*** RECORDED INFORMATION ***
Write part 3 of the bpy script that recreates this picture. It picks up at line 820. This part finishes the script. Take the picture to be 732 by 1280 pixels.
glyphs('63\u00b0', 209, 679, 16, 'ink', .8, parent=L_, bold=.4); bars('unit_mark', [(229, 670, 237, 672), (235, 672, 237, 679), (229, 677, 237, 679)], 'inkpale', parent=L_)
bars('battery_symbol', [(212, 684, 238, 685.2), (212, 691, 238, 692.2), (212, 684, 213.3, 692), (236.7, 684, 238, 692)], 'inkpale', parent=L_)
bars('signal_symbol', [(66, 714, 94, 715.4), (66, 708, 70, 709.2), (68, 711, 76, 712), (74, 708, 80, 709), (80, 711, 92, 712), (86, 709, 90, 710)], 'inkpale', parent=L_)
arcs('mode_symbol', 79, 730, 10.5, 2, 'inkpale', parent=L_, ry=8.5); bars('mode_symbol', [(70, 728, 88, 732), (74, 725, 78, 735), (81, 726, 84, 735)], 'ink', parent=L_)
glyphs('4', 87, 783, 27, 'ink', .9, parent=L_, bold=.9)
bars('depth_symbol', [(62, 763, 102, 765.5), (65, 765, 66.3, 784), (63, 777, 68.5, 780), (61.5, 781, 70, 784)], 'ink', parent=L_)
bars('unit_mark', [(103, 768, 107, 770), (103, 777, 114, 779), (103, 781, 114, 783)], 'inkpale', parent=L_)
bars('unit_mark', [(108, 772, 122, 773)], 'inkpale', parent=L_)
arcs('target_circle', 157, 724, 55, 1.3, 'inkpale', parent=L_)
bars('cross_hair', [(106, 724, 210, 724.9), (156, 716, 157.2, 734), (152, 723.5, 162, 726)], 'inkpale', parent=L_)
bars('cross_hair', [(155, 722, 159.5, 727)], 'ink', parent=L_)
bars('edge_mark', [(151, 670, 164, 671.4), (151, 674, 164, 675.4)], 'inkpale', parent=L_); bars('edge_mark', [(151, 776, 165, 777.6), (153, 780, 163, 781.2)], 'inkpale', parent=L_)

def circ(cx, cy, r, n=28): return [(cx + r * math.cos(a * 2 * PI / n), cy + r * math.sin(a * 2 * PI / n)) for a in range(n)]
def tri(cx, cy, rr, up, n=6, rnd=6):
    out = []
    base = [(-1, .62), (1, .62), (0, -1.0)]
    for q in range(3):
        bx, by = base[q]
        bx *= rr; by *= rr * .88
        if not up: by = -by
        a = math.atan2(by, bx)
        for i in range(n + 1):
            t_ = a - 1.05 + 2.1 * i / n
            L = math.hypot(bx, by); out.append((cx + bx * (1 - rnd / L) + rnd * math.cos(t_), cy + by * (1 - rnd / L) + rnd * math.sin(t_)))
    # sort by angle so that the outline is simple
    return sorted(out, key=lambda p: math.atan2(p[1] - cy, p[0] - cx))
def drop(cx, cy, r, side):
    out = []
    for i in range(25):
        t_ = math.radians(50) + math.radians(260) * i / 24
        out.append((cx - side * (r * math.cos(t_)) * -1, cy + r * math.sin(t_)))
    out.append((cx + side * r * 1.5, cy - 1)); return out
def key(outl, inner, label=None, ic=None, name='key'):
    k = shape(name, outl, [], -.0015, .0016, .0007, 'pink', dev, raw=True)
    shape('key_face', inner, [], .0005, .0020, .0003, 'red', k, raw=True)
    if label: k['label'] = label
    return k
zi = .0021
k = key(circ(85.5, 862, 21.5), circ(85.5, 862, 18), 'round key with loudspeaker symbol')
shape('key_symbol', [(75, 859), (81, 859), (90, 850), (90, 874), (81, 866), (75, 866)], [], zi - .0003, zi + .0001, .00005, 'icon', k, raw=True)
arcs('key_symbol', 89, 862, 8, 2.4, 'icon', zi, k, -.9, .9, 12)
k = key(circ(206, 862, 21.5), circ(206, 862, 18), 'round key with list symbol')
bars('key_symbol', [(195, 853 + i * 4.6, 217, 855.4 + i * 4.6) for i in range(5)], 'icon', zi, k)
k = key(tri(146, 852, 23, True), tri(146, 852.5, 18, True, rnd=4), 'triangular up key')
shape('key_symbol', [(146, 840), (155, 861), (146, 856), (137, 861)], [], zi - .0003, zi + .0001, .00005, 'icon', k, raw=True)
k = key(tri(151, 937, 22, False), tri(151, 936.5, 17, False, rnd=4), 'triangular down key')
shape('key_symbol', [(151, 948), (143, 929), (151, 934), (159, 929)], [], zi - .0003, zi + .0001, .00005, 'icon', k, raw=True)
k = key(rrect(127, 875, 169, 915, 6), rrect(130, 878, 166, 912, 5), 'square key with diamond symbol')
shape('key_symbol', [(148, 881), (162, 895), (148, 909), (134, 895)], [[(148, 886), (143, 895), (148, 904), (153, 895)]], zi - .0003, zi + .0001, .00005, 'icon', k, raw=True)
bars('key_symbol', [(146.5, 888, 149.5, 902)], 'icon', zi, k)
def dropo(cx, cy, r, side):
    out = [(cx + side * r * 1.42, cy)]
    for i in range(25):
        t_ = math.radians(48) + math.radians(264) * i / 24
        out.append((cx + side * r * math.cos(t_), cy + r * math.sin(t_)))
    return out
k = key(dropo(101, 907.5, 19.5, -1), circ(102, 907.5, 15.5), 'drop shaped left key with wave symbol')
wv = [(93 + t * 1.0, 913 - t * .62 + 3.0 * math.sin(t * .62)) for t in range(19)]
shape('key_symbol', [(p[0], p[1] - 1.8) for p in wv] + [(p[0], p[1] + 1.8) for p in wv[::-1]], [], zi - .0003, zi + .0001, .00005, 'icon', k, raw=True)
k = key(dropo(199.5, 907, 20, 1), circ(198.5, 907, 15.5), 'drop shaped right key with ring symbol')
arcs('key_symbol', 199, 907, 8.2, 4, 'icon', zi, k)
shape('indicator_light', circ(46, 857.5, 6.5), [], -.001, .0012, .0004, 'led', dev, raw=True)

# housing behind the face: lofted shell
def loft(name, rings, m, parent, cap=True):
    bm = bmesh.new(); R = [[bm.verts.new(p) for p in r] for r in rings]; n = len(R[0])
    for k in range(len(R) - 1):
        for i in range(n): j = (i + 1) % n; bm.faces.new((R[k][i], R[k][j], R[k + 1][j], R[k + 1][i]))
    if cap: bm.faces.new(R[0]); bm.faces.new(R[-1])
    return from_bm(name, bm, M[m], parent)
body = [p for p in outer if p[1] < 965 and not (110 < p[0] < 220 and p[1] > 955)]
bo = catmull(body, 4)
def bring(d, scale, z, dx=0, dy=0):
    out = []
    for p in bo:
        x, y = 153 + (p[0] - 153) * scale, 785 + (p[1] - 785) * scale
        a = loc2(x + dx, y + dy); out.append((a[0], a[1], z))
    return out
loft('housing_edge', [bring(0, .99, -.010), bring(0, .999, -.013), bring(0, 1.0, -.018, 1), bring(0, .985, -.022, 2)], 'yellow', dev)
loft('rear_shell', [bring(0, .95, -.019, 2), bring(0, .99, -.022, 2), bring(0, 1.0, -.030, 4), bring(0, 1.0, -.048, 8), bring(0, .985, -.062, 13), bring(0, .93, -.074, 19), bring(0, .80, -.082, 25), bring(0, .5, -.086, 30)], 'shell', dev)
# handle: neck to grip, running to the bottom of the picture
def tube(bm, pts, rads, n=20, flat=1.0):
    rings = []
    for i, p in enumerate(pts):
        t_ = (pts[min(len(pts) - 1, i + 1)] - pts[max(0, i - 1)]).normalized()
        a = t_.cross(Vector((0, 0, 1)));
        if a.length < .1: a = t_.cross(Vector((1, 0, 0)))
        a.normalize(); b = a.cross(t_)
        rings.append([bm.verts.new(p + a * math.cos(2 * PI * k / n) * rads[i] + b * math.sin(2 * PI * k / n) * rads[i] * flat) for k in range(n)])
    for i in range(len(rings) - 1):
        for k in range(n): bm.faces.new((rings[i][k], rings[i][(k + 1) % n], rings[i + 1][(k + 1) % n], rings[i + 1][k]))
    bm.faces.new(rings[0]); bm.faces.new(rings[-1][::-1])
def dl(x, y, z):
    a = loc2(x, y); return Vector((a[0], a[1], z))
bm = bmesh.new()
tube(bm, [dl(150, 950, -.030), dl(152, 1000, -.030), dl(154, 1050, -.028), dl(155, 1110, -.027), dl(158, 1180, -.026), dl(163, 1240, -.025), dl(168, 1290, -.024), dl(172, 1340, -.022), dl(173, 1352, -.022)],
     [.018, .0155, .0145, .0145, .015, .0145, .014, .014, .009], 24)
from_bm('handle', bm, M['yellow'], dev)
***
→ DIRECTIONS FOR THIS TASK: Quote exactly the stretch of lines above that starts at the first one and ends at the line with "781.2)], 'inkpale', parent=L_)", and nothing beyond it.

→ EXPECTED ANSWER:
Write part 3 of the bpy script that recreates this picture. It picks up at line 820. This part finishes the script. Take the picture to be 732 by 1280 pixels.
glyphs('63\u00b0', 209, 679, 16, 'ink', .8, parent=L_, bold=.4); bars('unit_mark', [(229, 670, 237, 672), (235, 672, 237, 679), (229, 677, 237, 679)], 'inkpale', parent=L_)
bars('battery_symbol', [(212, 684, 238, 685.2), (212, 691, 238, 692.2), (212, 684, 213.3, 692), (236.7, 684, 238, 692)], 'inkpale', parent=L_)
bars('signal_symbol', [(66, 714, 94, 715.4), (66, 708, 70, 709.2), (68, 711, 76, 712), (74, 708, 80, 709), (80, 711, 92, 712), (86, 709, 90, 710)], 'inkpale', parent=L_)
arcs('mode_symbol', 79, 730, 10.5, 2, 'inkpale', parent=L_, ry=8.5); bars('mode_symbol', [(70, 728, 88, 732), (74, 725, 78, 735), (81, 726, 84, 735)], 'ink', parent=L_)
glyphs('4', 87, 783, 27, 'ink', .9, parent=L_, bold=.9)
bars('depth_symbol', [(62, 763, 102, 765.5), (65, 765, 66.3, 784), (63, 777, 68.5, 780), (61.5, 781, 70, 784)], 'ink', parent=L_)
bars('unit_mark', [(103, 768, 107, 770), (103, 777, 114, 779), (103, 781, 114, 783)], 'inkpale', parent=L_)
bars('unit_mark', [(108, 772, 122, 773)], 'inkpale', parent=L_)
arcs('target_circle', 157, 724, 55, 1.3, 'inkpale', parent=L_)
bars('cross_hair', [(106, 724, 210, 724.9), (156, 716, 157.2, 734), (152, 723.5, 162, 726)], 'inkpale', parent=L_)
bars('cross_hair', [(155, 722, 159.5, 727)], 'ink', parent=L_)
bars('edge_mark', [(151, 670, 164, 671.4), (151, 674, 164, 675.4)], 'inkpale', parent=L_); bars('edge_mark', [(151, 776, 165, 777.6), (153, 780, 163, 781.2)], 'inkpale', parent=L_)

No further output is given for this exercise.